Begin Data block
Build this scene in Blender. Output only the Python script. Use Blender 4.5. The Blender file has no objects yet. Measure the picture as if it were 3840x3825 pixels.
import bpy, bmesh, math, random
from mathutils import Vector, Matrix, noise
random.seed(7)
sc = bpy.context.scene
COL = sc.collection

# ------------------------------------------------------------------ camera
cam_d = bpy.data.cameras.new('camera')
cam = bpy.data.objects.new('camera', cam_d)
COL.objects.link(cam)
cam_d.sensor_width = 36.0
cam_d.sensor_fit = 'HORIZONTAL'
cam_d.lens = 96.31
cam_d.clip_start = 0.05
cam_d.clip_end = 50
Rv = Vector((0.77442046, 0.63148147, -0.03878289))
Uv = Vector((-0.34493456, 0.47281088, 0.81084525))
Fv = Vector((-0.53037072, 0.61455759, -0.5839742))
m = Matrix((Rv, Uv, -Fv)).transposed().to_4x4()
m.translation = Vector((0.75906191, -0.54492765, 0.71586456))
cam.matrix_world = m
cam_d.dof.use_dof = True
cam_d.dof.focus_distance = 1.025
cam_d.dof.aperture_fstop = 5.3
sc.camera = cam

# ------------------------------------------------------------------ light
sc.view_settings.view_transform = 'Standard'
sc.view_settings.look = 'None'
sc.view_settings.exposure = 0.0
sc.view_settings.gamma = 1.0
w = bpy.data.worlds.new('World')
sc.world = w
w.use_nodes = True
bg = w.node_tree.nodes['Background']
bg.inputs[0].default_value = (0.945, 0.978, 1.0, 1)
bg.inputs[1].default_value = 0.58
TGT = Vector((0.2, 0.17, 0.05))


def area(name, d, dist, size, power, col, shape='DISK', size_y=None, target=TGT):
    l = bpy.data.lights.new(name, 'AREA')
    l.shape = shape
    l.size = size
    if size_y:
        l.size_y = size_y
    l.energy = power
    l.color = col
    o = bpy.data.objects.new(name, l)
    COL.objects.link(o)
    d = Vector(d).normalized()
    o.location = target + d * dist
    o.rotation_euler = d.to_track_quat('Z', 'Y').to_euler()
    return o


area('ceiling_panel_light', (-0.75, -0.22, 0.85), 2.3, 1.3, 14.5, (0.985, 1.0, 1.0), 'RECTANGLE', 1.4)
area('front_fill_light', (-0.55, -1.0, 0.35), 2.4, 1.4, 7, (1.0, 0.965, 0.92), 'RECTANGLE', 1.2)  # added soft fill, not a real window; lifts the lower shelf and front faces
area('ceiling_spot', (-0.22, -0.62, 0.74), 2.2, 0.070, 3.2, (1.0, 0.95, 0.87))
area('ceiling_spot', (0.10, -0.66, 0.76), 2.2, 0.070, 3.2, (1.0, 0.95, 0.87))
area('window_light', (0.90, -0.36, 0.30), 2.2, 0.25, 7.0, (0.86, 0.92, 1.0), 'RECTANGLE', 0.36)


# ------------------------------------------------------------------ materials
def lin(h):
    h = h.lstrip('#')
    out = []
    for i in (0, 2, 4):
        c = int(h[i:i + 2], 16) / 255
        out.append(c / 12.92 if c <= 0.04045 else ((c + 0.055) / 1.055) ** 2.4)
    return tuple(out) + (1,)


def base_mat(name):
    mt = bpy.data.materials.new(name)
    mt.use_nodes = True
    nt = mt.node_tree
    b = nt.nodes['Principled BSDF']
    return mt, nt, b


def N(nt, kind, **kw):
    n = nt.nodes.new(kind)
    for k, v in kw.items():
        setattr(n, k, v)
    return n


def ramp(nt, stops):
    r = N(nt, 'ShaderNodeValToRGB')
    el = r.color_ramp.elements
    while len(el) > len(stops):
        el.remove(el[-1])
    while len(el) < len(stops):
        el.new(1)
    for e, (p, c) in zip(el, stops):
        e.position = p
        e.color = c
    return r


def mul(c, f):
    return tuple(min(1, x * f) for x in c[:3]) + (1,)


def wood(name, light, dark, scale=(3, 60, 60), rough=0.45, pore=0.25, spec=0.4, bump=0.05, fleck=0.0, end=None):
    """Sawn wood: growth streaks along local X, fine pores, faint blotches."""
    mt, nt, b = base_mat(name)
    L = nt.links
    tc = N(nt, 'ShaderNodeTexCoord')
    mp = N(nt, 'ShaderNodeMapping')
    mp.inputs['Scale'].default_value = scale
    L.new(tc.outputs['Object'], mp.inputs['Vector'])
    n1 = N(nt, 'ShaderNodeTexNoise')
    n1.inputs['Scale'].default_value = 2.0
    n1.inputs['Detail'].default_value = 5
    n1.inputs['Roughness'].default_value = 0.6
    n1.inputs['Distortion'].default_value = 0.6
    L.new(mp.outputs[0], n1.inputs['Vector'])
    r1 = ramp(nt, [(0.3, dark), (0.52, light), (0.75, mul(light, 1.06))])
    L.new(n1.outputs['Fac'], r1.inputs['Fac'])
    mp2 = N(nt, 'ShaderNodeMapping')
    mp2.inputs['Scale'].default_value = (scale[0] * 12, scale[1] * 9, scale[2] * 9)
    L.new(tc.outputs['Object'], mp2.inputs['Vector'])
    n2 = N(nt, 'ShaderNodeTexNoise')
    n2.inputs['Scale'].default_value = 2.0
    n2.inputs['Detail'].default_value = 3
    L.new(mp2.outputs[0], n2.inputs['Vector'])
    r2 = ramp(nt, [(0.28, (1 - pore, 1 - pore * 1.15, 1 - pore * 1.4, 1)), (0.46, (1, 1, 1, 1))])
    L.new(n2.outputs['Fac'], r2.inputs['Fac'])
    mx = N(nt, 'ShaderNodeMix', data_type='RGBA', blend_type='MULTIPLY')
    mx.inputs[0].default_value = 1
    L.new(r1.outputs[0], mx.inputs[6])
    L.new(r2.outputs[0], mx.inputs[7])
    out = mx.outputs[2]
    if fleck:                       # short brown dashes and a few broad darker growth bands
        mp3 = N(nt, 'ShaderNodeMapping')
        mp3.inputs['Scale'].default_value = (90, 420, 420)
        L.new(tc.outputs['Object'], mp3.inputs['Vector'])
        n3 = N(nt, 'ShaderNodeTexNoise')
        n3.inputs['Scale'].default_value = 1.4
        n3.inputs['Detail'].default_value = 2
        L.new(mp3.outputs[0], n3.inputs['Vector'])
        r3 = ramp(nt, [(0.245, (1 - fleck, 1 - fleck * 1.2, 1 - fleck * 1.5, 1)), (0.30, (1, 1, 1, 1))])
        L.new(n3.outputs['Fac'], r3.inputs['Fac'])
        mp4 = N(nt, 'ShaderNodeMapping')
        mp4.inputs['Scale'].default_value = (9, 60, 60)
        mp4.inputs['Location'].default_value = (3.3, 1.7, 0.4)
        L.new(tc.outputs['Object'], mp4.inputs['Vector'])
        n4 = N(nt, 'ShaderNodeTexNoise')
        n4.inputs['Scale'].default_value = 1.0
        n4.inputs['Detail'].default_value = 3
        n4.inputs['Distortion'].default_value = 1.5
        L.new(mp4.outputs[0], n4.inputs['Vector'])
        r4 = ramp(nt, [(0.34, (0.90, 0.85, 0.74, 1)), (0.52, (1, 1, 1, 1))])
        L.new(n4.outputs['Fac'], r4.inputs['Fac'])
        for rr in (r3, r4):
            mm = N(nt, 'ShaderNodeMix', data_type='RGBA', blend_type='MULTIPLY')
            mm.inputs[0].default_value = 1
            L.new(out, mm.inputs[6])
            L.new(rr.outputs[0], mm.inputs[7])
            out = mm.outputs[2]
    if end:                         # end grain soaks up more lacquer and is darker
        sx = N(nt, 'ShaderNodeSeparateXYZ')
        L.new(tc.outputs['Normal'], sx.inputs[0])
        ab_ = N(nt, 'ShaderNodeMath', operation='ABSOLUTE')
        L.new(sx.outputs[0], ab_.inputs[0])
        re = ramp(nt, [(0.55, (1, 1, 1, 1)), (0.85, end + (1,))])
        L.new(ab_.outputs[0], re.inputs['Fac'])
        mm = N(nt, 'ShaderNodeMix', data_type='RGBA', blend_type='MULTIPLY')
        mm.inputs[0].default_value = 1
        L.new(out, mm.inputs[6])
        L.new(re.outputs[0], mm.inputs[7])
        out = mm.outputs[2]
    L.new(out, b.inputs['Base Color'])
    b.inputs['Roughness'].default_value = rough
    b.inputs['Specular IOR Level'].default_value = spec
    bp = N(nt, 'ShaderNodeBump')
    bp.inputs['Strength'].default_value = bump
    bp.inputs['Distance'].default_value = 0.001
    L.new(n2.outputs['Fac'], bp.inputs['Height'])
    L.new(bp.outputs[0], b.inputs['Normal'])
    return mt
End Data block
> Exercise: From the opening line of the data above, please print each line as written up to and including the line that contains "COL = sc.collection", and nothing more.

> Task output:
Build this scene in Blender. Output only the Python script. Use Blender 4.5. The Blender file has no objects yet. Measure the picture as if it were 3840x3825 pixels.
import bpy, bmesh, math, random
from mathutils import Vector, Matrix, noise
random.seed(7)
sc = bpy.context.scene
COL = sc.collection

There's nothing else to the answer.